| JOB |
Count the lines below that contain the word "part", and reply with that number alone.

| STORED DATA |
########################################

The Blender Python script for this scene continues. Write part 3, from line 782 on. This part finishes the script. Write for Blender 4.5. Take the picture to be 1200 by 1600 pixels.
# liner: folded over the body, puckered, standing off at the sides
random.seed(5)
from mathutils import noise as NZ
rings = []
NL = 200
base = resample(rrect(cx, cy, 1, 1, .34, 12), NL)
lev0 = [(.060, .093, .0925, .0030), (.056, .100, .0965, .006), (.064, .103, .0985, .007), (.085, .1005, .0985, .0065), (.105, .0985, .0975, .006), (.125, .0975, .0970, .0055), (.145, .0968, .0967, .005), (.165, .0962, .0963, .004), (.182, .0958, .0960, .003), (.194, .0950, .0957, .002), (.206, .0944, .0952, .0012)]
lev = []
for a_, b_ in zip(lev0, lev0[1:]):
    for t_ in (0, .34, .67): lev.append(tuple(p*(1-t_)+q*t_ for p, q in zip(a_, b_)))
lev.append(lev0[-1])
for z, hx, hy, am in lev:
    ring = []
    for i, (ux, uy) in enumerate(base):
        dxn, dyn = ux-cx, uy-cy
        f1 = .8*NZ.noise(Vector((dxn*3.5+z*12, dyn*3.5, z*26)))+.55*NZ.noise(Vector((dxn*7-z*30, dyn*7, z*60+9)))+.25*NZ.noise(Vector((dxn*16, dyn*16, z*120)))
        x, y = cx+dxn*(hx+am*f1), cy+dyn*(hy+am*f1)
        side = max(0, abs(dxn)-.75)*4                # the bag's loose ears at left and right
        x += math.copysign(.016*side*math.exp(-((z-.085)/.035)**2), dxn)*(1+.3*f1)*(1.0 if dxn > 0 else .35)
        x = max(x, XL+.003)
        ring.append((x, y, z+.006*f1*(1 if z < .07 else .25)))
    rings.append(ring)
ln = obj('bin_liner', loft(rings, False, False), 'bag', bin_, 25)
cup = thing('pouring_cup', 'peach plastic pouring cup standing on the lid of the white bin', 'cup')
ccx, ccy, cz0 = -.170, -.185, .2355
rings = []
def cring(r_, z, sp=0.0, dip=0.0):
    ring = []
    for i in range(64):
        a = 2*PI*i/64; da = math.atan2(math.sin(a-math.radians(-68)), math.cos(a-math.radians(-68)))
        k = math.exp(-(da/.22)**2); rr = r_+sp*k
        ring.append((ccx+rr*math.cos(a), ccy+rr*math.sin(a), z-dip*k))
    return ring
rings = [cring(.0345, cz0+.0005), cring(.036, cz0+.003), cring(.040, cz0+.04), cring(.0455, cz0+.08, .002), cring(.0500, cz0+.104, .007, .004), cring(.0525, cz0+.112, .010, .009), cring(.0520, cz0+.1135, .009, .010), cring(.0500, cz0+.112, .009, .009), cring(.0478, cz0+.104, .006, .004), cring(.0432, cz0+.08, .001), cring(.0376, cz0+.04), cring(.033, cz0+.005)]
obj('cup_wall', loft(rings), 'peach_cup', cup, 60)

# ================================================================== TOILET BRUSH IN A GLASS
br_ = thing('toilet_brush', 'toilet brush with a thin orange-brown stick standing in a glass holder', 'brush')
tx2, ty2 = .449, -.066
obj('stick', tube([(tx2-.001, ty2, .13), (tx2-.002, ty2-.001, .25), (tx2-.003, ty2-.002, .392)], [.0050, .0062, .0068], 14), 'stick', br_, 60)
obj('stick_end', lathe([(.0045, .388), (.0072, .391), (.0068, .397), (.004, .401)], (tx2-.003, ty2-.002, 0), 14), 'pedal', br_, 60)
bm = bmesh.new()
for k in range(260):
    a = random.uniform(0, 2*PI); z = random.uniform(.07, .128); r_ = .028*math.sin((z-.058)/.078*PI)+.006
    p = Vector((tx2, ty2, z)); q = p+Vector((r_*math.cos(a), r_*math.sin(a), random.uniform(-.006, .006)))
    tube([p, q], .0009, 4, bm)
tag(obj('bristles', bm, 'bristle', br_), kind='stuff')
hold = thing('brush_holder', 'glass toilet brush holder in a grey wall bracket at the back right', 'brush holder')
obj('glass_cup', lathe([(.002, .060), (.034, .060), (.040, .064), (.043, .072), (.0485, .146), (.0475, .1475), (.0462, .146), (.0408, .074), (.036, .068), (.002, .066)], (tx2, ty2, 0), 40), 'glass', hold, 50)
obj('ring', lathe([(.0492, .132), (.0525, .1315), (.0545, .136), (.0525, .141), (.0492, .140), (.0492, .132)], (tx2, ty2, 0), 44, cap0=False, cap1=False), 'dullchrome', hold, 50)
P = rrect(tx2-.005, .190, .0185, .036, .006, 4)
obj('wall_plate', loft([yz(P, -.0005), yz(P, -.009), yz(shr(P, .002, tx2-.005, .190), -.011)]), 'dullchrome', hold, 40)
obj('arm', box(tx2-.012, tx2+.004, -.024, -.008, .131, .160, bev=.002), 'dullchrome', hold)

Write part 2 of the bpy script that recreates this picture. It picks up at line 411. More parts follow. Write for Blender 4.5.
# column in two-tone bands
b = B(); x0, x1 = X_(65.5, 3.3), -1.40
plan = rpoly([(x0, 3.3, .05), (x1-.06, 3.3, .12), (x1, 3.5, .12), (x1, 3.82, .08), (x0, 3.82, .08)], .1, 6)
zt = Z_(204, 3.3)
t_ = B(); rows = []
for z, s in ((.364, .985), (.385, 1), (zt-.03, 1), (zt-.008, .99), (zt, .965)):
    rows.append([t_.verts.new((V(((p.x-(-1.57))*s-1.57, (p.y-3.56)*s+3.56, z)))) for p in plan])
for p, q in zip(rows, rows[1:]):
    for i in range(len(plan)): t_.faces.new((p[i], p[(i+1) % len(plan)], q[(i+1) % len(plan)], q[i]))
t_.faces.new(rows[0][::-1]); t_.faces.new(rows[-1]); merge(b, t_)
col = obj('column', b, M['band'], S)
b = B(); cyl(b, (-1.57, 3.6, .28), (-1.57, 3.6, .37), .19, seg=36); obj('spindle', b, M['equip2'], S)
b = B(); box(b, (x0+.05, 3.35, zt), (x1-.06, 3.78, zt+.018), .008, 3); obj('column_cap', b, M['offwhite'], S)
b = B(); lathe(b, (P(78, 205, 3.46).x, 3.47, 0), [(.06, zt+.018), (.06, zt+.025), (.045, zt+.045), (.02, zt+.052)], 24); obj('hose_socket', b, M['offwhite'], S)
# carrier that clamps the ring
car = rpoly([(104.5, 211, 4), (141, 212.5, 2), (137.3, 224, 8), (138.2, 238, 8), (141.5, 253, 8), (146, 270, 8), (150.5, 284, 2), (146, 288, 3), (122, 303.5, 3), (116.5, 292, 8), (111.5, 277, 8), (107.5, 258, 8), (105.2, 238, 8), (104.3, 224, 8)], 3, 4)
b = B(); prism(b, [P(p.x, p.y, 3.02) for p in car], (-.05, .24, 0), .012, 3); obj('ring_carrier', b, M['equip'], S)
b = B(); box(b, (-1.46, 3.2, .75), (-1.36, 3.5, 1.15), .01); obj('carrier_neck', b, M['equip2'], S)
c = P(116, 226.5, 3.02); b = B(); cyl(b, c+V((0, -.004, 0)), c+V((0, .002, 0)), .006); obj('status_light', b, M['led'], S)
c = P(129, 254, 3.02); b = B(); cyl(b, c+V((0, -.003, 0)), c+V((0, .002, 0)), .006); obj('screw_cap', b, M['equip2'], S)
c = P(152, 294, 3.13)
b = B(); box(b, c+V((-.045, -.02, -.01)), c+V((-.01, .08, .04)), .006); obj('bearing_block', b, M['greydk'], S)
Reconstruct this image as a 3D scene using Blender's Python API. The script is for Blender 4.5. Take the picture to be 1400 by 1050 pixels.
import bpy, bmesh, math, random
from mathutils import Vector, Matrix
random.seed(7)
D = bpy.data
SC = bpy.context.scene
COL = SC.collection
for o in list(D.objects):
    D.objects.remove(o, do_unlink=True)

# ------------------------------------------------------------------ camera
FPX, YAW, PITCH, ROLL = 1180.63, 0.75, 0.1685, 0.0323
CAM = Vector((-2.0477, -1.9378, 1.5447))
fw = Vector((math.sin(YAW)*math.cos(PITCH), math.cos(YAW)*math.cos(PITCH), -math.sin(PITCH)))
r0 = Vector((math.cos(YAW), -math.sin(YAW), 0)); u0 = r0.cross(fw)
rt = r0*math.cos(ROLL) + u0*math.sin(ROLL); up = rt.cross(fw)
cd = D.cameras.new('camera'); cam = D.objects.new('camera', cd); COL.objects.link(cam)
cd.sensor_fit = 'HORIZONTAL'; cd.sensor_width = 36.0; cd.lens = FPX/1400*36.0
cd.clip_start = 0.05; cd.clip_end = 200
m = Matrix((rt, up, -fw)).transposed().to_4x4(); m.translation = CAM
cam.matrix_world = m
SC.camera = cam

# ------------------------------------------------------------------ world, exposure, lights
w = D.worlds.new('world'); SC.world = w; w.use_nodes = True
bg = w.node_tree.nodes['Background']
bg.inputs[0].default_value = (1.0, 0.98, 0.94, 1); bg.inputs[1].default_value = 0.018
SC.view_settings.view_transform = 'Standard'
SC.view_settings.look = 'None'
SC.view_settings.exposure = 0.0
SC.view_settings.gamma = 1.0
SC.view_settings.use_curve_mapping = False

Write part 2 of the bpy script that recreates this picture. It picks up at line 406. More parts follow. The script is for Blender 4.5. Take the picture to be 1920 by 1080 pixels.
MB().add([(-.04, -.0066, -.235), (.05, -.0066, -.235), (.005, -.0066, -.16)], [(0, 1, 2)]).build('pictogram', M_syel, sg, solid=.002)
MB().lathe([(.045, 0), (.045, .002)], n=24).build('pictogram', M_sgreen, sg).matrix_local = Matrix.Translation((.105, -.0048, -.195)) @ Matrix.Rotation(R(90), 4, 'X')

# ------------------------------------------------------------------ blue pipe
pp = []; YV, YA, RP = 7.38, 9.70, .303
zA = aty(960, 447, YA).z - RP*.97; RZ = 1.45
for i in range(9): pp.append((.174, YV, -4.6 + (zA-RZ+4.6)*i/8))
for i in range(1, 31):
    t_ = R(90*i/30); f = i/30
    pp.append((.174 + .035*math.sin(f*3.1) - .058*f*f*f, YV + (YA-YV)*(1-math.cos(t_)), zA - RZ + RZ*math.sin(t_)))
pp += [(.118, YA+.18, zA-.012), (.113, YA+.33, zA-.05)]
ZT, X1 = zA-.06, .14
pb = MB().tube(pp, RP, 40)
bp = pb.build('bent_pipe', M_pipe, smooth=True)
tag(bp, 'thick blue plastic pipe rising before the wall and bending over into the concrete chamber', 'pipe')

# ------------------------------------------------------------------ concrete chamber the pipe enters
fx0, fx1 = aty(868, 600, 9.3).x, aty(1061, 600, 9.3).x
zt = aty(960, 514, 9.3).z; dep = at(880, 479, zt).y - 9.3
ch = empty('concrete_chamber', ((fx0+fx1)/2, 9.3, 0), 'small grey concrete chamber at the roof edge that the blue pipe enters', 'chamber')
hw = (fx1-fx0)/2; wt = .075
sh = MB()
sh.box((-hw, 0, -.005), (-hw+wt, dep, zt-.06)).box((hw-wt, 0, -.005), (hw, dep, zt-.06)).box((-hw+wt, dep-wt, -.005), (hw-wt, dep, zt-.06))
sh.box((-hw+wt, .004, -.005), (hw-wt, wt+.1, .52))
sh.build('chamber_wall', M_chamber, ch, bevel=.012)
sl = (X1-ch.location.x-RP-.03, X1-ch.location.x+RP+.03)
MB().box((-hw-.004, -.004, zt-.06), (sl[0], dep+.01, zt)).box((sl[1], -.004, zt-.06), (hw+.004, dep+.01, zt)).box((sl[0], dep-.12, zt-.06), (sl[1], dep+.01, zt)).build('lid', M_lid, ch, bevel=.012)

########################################

| WRITTEN ANSWER |
3